The difficulty with this submission is that Ms. L.S.E.’s inadequate disclosure involved outright and deliberate deception. In those circumstances it was not reasonable for Ms. L.S.E. to suppose that the Ministry had the information it required.  Moreover, in my view, the Ministry is entitled to rely on the information given to it by an applicant without taking any steps to confirm or investigate its truth.

 

[56]        Here, Ms.
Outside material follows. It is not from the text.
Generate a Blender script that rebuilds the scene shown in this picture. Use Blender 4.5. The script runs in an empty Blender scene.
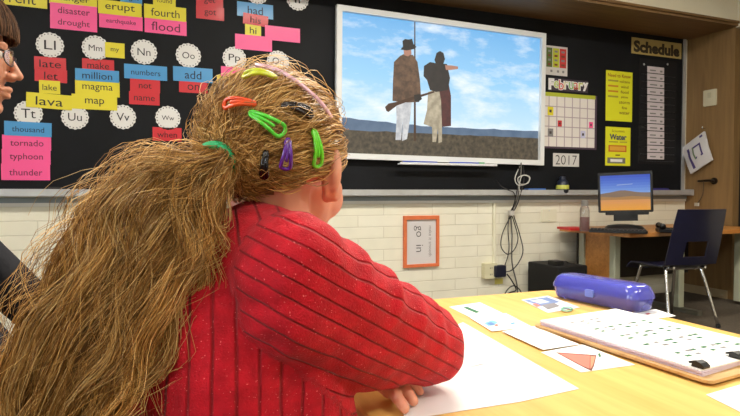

Derworiz had consistently filed stubs reporting her monthly income for 11 years.  She knew that the Ministry diligently collected any overpayment of social assistance that occurred if her income and social assistance exceeded $1,400 each month.  She knew that if she told the Ministry how much money she was making working at Canada Safeway, she would no longer receive assistance.  I also conclude she knew she was not entitled to social assistance, given her actions for six months in setting aside the money she received.  She knew that the money she received could have been used by the Ministry for other social assistance recipients.  I do not accept her evidence regarding her efforts at alerting the Ministry to her increased income.  Even if I did accept it, those efforts fell far short of her continued obligation to accurately declare her income each month that she received income assistance.  Her nondisclosure caused the Ministry to continue to send her monthly social assistance cheques, which she spent.  This is conduct that reasonable decent people would consider dishonest and unscrupulous.

[57]        I find that the Crown has proven beyond a reasonable doubt both the actus reus and mens rea of the offence of fraud and I convict Ms. Derworiz accordingly.